Gwangnaru's opening weekend modeled the correct structure: families, beginners, and competitive players all in one venue over two days. Monthly beginner and family events, a school integration pilot in the first year, and a senior recreational league are the minimum programming scaffold. Đà Nẵng's commitment to embedding pickleball in physical education curricula is the highest-leverage version of this lever, because school-age players generate long-run demand that outlasts any single event cycle.

Tournament Strategy: Ladder From Local to Global

Đà Nẵng's progression is the clearest available template: city association launch, followed by a PPA Tour Asia stop, followed by a World Cup bid. Cities should map a three-year event ladder, beginning with a domestic club tournament, scaling to a regional invitational, and targeting an internationally sanctioned event by year three. Aligning event dates with national holidays or peak tourism windows, as Đà Nẵng did for both the PPA Tour and the World Cup, multiplies economic impact without adding coordination complexity.

The Combined Playbook

The most resilient municipal pickleball strategy available to Asian cities will combine what Seoul and Đà Nẵng each figured out independently: a publicly accessible, multi-court anchor facility for everyday participation; an event pipeline that begins domestically and scales toward international sanctioned competitions; and a school integration commitment that converts event-generated exposure into durable participation demand. Coach certification infrastructure, demonstrated by PPA Tour Asia's camp programs at the Đà Nẵng events, should be built into this framework from the start. Without certified coaches, the programming layer cannot scale regardless of how many courts a city builds.

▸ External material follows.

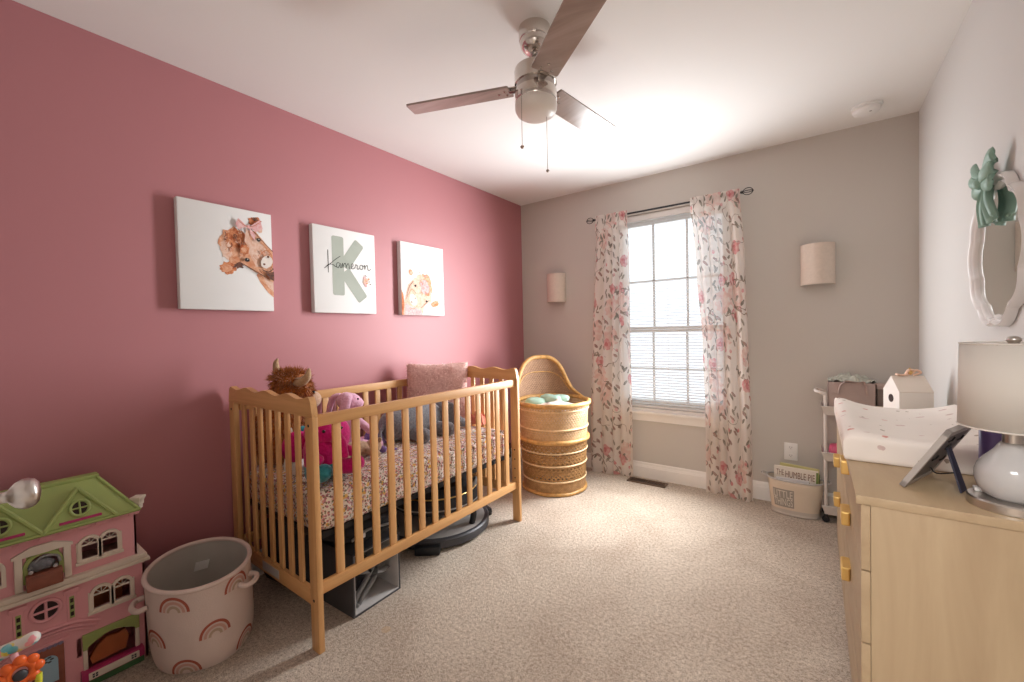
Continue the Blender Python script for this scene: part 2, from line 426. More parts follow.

Seoul's 14-court complex filled 500 players on its first weekend. Đà Nẵng is months away from welcoming 4,000 competitors from 80 countries for a tournament that has never left the Americas before now. The sport's trajectory in Asia is no longer theoretical; it has a venue address and a date on the calendar. Cities that act on these five levers in the next 12 months will be positioned to lead the next wave, not react to it.